St. Mary Parish School Board gets clean audit

By JEAN L. KAESS jkaess@daily-review.com

The St. Mary Parish School Board received an “unmodified clean opinion,” the highest ranking it can receive, from its independent auditor Thursday.
In total, the school board saw $100 million in revenues and spent slightly over $101 million, for a loss of $1.7 million made up from its reserve fund balance during the fiscal year that ended June 30, according to auditor Chris Miller of Darnall, Sikes, Gardes & Frederick.
Of the revenue received, 40 percent of the total was locally generated through ad valorem and sales taxes.
In the general fund, the school system’s largest account, total revenues were $78.63 million, down from $79.8 million the previous year, for a $1.18 million loss. Miller said this was comprised of small increases in ad valorem and sales tax collections, but a $1.73 million (4 percent) decrease in state Minimum Foundation Program money between the 2012 and 2013 fiscal years.
On the expenditure side, costs were reduced by roughly $570,000 between the two years. The bulk of that reduction, according to Miller, came from a reduction in teachers. Regular instruction teacher salary costs were reduced roughly $1.1 million or 3 percent, while special education program teacher costs dropped $569,355 or 5 percent.
A portion of those savings was offset by a 21 percent or $745,000 increase in student transportation costs, attributed primarily to the purchase of six new school buses, Miller said.
School Board Chief Financial Officer Alton Perry requested, and the board approved, a reduction in designated dollars in the general fund. While the school system has roughly $36 million in reserve funds, much of that money has been designated for specific future uses by the school board.
In this case, Perry asked that the $1 million set aside for self-insurance against workers compensation loss be reduced to $500,000. He said the school system has settled several long-standing, high-dollar claims, so the need for funds has been reduced.
In other action Thursday, the board:
—Received the School Activity Funds Principles and Procedures Manual for review. Perry clarified that the manual was not in response to fraudulent activity discovered in the past year, but was merely an update of a policy already in place prior to the fraud.
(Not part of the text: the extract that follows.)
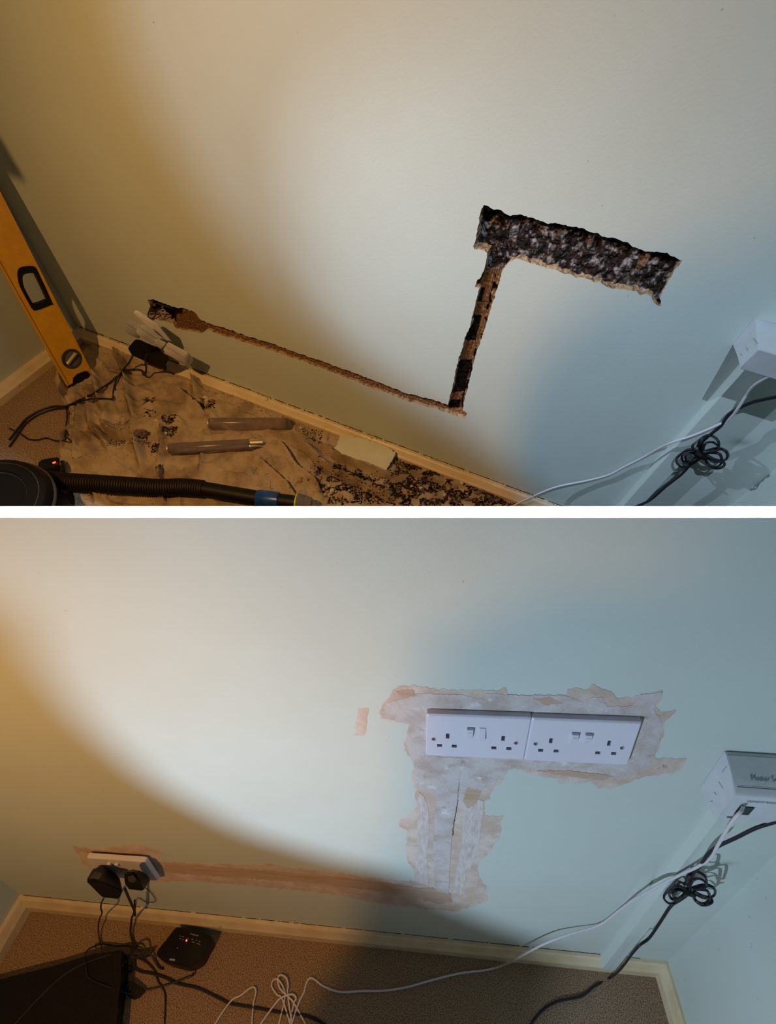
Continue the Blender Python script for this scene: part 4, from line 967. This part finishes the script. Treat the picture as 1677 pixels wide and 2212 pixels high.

—Approved a Maintenance District III request to move $75,000 from its maintenance to capital funds in response to a bid for the construction of a new Morgan City High School library. The bid for the project plus all three alternates of new restrooms, a chiller replacement and a fire alarm update, came in $66,000 over the previously budgeted amount at $3.55 million. Bonneval Construction in Patterson will build the project scheduled for completion in July 2014.
—Passed a resolution to join St. John the Baptist Parish School Board in a lawsuit against the state for recovery of Minimum Foundation Program funds that the school systems claim were not increased properly for the 2012-13 school year after the original formula used by the state for that year was ruled null and void by the Louisiana Supreme Court.
—Learned that for the first six months of the health insurance year, the school system paid $6.2 million in premiums versus $4.7 million in claims, for a 76 percent loss ratio. This is the best start for a fiscal year since the board’s insurance consultant James Perez began keeping their records in 2007. The lower loss ratio, if it can be maintained, will keep renewal costs down, he said.